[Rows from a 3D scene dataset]
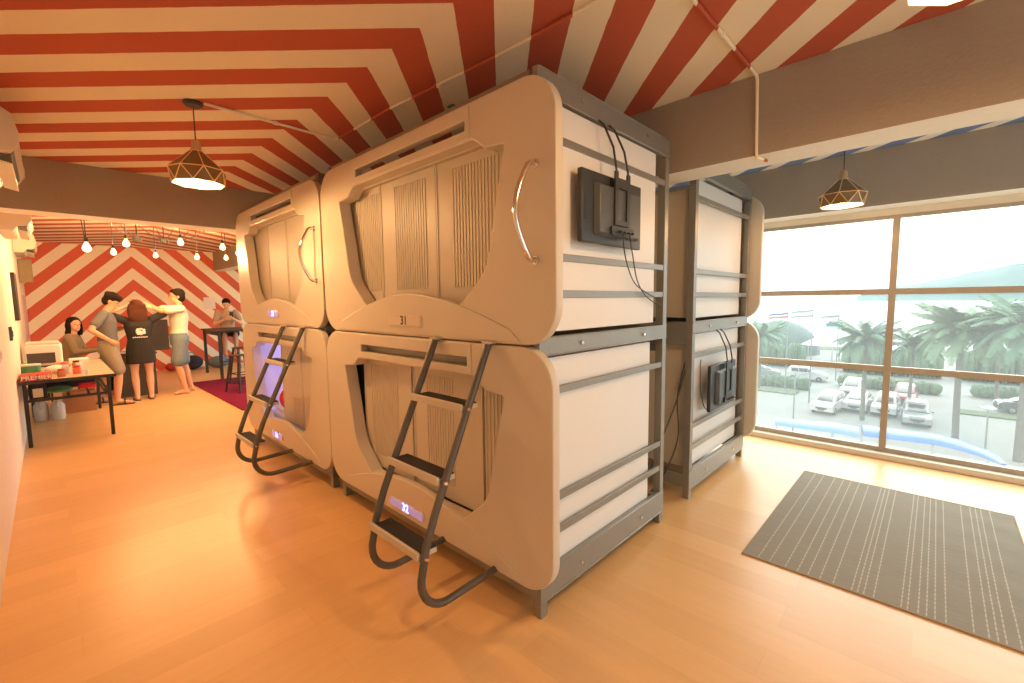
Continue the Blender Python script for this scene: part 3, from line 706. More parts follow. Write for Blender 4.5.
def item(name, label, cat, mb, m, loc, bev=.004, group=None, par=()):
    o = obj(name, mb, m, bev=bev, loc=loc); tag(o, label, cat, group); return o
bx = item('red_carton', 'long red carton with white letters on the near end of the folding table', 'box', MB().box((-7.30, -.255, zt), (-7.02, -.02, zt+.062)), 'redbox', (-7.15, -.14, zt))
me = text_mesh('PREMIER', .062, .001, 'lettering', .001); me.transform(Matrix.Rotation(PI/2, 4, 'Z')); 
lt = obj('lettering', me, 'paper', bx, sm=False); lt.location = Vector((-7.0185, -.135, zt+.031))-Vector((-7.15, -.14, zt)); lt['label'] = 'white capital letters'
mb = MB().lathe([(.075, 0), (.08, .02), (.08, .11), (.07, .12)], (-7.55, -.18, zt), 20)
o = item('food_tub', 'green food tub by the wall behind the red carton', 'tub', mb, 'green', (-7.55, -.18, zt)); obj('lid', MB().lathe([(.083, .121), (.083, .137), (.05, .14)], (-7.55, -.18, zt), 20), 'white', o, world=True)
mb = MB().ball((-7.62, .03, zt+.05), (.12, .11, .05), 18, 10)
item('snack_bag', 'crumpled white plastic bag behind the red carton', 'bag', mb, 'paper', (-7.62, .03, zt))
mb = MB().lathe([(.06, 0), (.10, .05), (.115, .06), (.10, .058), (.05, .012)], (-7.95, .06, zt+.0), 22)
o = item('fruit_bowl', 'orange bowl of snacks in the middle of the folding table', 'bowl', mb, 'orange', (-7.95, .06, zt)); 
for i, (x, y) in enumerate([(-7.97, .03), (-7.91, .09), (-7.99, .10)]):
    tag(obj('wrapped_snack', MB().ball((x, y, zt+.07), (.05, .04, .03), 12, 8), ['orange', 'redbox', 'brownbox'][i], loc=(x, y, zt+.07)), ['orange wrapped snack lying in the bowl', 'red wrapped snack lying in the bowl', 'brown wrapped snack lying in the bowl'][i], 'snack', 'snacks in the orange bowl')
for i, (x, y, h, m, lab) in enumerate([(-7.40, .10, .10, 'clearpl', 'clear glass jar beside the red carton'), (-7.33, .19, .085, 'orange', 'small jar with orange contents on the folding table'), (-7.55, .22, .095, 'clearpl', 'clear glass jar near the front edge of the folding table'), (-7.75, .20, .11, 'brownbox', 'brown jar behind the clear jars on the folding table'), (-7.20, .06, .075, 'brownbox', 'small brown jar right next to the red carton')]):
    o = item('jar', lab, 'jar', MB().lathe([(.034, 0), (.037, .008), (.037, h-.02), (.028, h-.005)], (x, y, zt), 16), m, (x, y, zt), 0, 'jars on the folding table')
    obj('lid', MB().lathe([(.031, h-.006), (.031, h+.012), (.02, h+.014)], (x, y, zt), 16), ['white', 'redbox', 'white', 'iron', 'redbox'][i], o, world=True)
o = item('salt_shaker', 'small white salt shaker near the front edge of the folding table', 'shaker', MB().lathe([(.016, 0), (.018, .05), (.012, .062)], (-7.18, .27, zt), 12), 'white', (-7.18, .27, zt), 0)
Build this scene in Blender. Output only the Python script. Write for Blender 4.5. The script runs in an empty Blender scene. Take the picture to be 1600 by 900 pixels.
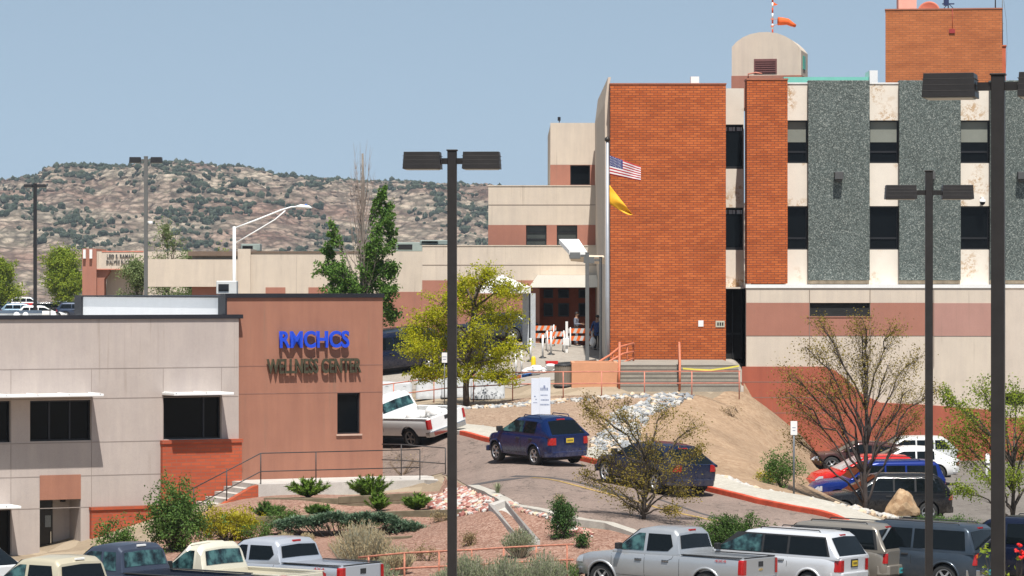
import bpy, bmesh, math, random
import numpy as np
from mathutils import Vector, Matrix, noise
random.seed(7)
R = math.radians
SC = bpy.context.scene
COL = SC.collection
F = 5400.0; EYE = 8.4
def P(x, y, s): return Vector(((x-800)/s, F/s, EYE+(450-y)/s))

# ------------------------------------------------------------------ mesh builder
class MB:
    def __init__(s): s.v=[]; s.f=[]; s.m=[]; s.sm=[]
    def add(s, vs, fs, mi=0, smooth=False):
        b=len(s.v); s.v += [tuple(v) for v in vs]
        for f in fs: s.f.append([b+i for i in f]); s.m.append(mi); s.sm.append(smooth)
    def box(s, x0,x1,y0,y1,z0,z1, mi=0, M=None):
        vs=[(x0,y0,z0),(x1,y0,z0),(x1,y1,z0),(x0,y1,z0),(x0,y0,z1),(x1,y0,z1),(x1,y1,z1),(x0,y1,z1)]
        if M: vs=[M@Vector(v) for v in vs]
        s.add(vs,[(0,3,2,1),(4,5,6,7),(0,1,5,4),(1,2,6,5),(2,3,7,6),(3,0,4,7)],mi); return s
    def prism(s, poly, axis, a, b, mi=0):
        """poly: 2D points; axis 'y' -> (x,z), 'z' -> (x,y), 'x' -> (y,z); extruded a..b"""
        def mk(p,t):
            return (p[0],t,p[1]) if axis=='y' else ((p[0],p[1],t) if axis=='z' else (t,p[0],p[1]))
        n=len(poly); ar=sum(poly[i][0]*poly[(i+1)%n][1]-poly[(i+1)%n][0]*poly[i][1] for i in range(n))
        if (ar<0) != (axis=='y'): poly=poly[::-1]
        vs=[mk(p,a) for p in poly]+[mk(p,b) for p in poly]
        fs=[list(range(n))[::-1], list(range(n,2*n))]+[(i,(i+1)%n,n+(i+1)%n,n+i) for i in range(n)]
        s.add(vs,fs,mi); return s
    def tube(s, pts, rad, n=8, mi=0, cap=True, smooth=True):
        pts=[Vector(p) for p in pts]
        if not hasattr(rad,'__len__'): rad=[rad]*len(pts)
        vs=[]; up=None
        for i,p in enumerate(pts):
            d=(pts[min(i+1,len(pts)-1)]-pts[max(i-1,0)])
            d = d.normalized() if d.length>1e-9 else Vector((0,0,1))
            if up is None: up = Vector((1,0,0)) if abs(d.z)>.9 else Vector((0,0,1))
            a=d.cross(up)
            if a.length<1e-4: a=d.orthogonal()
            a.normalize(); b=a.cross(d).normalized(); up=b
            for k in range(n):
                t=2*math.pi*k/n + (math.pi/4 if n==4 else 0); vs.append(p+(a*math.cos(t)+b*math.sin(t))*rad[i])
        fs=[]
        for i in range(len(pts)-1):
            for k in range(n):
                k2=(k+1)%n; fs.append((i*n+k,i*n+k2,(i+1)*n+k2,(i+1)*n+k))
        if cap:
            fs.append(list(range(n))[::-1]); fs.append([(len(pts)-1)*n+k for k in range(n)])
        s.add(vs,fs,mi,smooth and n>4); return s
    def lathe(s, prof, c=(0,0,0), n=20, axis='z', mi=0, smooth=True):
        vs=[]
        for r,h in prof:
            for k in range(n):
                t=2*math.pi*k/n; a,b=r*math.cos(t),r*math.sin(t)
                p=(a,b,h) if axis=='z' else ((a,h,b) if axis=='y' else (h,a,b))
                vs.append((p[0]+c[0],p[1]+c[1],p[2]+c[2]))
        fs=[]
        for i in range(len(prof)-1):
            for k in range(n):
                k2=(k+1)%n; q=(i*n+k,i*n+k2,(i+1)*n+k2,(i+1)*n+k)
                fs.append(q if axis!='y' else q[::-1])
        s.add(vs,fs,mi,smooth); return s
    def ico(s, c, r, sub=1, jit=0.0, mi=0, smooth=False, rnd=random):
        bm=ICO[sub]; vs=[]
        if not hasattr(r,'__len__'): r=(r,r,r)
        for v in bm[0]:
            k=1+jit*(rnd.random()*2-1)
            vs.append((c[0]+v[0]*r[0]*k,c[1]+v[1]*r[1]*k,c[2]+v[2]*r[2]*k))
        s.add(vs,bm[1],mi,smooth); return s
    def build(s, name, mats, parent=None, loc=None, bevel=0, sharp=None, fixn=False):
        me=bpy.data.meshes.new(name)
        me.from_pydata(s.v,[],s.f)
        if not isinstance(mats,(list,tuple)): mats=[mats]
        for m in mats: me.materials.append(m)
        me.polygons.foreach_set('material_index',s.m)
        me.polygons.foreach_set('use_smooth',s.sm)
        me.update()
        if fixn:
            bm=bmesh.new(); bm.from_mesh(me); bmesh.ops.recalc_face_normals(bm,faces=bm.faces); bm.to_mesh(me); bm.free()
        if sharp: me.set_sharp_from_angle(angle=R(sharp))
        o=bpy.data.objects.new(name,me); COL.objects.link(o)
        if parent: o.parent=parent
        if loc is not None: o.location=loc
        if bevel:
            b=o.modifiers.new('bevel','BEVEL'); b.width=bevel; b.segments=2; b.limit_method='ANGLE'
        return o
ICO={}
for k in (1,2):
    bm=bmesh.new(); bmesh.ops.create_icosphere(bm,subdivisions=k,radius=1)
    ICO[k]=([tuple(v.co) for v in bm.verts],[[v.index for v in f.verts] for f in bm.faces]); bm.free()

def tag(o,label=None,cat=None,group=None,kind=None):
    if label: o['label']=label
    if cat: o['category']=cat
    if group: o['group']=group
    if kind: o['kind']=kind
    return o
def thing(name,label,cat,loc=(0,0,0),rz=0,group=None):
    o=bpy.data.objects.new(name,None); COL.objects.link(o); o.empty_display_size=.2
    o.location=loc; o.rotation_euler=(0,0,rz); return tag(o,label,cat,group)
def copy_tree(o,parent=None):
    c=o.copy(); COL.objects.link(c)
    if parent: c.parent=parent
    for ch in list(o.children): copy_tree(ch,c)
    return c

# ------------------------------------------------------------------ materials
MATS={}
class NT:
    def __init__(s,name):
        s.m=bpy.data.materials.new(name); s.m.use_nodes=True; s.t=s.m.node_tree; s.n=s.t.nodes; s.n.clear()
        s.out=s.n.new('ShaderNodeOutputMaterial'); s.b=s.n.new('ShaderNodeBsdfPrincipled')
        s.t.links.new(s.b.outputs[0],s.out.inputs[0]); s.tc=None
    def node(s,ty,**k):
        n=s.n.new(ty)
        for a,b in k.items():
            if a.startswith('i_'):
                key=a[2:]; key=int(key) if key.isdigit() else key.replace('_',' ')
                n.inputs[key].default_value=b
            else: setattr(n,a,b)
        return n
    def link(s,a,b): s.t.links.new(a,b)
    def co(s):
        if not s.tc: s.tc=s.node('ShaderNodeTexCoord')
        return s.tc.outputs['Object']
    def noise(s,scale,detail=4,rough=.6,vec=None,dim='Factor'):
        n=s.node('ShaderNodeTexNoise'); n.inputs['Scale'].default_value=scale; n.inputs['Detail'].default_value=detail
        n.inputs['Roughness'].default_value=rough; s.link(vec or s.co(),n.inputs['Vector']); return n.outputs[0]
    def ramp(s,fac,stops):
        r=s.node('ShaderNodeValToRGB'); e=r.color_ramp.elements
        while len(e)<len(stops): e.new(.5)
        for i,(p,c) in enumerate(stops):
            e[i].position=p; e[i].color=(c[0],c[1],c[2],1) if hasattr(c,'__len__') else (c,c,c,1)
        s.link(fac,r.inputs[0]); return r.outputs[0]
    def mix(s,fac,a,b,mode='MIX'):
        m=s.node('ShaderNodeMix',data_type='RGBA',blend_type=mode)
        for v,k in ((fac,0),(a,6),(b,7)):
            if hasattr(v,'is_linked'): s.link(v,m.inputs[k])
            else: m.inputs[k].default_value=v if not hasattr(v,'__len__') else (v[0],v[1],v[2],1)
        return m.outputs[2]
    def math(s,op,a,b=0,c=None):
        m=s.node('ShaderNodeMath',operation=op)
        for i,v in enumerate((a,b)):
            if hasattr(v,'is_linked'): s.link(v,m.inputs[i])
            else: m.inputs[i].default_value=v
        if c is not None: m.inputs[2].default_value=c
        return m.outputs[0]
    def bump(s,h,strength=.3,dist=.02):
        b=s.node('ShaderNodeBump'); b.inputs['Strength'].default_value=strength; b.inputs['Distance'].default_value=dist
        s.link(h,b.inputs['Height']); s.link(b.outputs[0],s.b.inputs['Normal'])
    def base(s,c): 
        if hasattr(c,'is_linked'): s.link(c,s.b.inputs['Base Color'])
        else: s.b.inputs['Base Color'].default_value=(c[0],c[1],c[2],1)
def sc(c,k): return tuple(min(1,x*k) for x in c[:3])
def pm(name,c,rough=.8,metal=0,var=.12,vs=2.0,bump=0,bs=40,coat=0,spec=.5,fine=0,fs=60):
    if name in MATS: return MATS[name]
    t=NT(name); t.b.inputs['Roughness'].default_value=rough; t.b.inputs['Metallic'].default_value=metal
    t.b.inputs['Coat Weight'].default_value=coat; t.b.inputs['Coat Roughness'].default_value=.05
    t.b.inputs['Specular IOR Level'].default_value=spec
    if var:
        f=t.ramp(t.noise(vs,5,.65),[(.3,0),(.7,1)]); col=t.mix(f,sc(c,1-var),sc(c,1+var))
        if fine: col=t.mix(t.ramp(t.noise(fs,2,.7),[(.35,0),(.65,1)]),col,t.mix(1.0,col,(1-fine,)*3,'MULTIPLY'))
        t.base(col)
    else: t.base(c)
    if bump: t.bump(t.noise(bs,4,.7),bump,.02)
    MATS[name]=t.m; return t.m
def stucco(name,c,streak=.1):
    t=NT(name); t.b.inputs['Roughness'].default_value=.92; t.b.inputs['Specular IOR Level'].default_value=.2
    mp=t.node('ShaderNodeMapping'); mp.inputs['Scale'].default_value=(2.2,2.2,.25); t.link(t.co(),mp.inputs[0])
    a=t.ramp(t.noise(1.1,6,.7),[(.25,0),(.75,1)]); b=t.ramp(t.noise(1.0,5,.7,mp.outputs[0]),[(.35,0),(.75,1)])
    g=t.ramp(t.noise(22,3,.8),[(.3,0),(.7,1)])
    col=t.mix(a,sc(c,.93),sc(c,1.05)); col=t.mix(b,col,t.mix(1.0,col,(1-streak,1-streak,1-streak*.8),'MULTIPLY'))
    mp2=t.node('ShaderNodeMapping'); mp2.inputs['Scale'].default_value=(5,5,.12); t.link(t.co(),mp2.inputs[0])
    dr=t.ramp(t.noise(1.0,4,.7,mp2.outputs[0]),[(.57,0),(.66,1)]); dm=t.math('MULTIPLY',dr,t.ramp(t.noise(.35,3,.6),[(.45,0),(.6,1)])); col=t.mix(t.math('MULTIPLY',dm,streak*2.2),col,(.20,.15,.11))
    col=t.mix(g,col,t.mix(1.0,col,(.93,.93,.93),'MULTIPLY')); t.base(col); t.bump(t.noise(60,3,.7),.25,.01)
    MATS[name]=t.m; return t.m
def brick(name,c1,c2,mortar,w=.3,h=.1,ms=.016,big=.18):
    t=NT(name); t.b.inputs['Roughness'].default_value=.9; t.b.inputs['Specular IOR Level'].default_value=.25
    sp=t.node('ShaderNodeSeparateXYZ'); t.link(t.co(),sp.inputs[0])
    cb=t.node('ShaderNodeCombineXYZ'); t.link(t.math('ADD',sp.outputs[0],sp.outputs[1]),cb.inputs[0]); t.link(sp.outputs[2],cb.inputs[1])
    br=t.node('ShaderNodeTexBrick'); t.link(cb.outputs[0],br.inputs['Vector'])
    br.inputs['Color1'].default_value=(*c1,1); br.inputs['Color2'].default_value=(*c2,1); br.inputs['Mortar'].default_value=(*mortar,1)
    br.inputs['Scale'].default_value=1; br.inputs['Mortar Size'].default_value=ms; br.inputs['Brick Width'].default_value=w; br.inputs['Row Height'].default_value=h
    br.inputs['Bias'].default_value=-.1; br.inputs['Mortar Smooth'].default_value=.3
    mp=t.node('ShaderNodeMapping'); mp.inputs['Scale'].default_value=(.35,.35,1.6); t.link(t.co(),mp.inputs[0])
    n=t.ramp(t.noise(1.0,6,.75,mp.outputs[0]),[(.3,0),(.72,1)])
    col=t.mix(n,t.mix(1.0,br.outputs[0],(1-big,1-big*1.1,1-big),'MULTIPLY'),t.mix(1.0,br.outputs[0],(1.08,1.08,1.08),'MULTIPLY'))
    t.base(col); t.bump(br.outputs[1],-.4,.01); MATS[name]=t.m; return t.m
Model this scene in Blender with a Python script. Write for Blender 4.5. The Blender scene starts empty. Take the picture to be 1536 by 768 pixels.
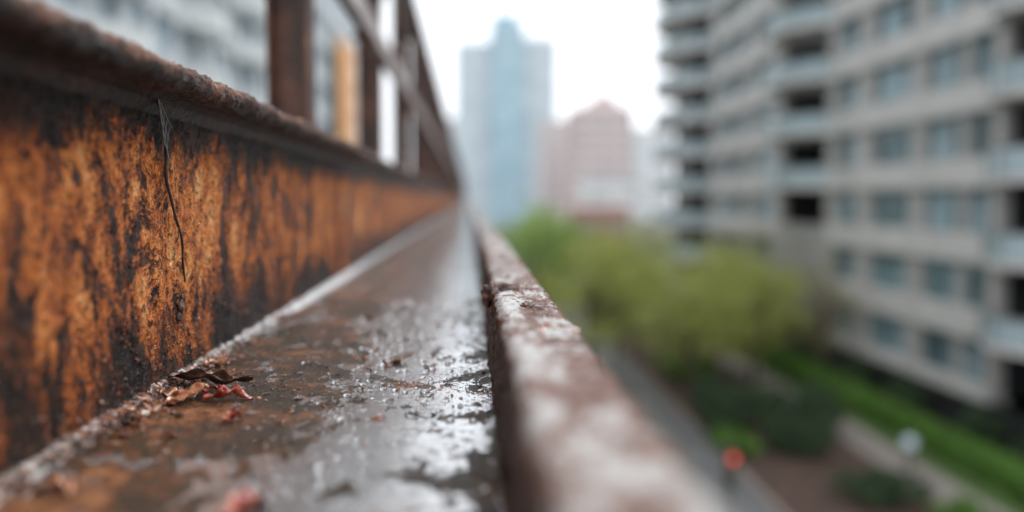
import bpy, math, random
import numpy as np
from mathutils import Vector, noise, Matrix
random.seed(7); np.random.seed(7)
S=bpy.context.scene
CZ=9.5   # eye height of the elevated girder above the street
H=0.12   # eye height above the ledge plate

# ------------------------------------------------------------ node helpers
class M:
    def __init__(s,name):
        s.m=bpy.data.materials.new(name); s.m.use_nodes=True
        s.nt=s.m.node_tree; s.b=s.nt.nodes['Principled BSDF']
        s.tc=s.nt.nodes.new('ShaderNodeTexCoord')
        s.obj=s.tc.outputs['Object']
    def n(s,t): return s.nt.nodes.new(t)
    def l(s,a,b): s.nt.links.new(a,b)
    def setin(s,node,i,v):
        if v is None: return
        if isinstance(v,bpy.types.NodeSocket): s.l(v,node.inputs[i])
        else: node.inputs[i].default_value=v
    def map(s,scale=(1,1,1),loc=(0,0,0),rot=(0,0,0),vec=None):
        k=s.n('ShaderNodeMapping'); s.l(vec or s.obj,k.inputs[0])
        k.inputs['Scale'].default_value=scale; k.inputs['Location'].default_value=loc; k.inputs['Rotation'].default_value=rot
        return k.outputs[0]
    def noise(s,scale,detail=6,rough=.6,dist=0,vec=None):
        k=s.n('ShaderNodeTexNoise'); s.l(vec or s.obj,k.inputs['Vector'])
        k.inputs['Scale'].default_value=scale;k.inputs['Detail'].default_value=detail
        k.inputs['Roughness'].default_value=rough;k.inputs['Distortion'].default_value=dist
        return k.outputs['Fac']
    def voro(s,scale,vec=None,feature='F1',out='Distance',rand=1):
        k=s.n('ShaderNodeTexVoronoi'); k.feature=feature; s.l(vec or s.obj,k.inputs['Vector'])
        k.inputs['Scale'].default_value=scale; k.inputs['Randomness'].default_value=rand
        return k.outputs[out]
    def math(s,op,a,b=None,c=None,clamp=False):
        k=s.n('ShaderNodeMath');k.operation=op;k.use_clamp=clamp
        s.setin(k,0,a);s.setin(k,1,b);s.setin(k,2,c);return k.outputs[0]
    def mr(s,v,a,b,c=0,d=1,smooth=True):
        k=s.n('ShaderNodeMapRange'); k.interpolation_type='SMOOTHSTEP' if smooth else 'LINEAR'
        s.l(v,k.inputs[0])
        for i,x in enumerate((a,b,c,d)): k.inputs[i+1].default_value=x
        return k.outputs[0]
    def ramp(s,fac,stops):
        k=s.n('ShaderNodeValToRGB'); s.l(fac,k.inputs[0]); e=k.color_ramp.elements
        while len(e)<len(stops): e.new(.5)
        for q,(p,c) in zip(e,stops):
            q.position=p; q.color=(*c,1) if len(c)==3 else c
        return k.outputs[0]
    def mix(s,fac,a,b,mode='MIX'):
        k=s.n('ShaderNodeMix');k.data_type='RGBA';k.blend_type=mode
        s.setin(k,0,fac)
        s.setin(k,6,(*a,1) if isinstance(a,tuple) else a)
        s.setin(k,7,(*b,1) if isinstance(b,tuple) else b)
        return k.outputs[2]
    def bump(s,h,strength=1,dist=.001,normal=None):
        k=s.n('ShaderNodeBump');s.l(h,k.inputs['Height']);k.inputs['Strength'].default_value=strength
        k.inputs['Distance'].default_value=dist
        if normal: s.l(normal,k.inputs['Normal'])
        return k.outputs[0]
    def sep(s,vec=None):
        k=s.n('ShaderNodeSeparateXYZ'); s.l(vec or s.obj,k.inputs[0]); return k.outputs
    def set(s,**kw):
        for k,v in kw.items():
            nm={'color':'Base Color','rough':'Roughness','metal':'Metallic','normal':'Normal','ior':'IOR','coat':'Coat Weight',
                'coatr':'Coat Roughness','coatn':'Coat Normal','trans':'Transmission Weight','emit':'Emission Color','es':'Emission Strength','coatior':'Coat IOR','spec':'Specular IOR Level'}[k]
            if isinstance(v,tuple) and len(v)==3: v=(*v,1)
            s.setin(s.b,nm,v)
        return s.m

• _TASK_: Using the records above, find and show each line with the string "picture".

• _EXERCISE SOLUTION_:
Build this scene in Blender. Output only the Python script. Write for Blender 4.5. The script runs in an empty Blender scene. Take the picture to be 1600 by 900 pixels.
Model this scene in Blender with a Python script. Write for Blender 4.5. The Blender scene starts empty. Take the picture to be 1536 by 768 pixels.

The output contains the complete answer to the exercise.